NVIDIA is reportedly rushing to get its current, and what could possibly be its last, batch of GeForce RTX 4090 graphics cards shipped out to China. More specifically, it is trying to do so before the onset of a US export restriction that is set to go into effect on 17 November.
The race to get its RTX 4090 to its Chinese customers and suppliers comes in light of a new licensing restrictions that filed into the SEC. Filed on 17 October, the initial filing originally omitted any reference to the card, giving rise to the possibility of the card being excluded from the restriction list but clearly, this has not been the case.
According to reports from Chinese tech sites like MyDrivers and Benchlife, this means that NVIDIA will only be allowed to ship out its RTX 4090 to China and other countries that have been placed under the US ban list for the next two weeks. After which, any and all exports of the card into the blacklisted countries will not be allowed.
The US ruling is reflective of the country’s ongoing economic battle with its Asian powerhouse rival in the field of military and AI advancement. The new ruling aims to restrict China’s access to high-performance GPUs, with a limit set at 4,800 TOPs of compute power per component. To that end and consequently, the RTX 4090 and other AD102-powered cards surpass this limit, hence the ban on its export.
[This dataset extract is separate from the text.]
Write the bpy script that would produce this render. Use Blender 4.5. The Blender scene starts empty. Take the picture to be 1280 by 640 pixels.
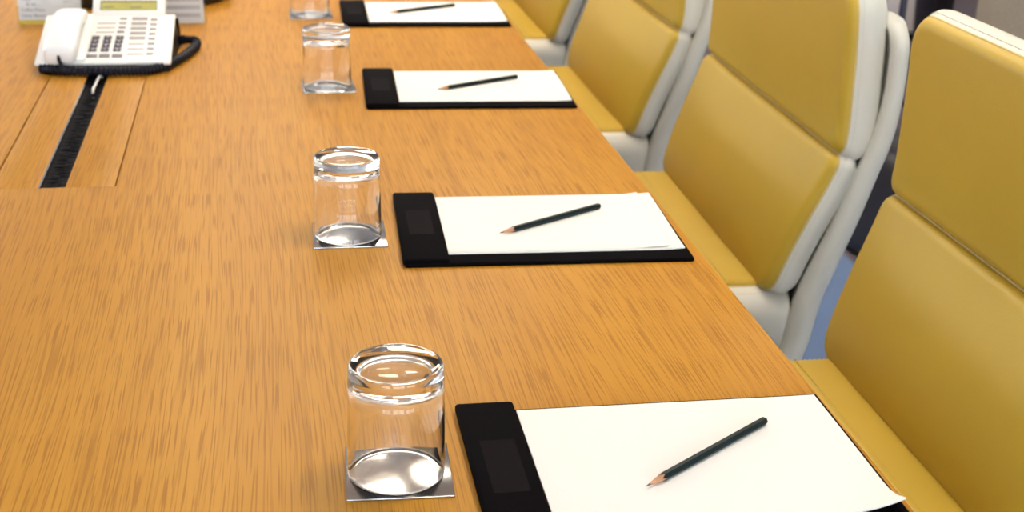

In light of the filing, NVIDIA may be able to circumvent the export restriction either by shipping out a variant of the RTX 4090 with a less powerful Lovelace GPU for the Chinese market or releasing a BIOS update that would reduce the capabilities of the card, both of which seem unlikely. The latter option may not even last, given how resourceful some modders are; during the second cryptomining boom, NVIDIA released RTX 30 series cards with a Lite Hash Rate (LHR) limiter, in hopes that such cards would deter miners from hoarding every available piece of its GPU and give gamers a chance to get the card for the express purpose of gaming. Unfortunately, that limiter was bypassed in less than six months after said cards were launched.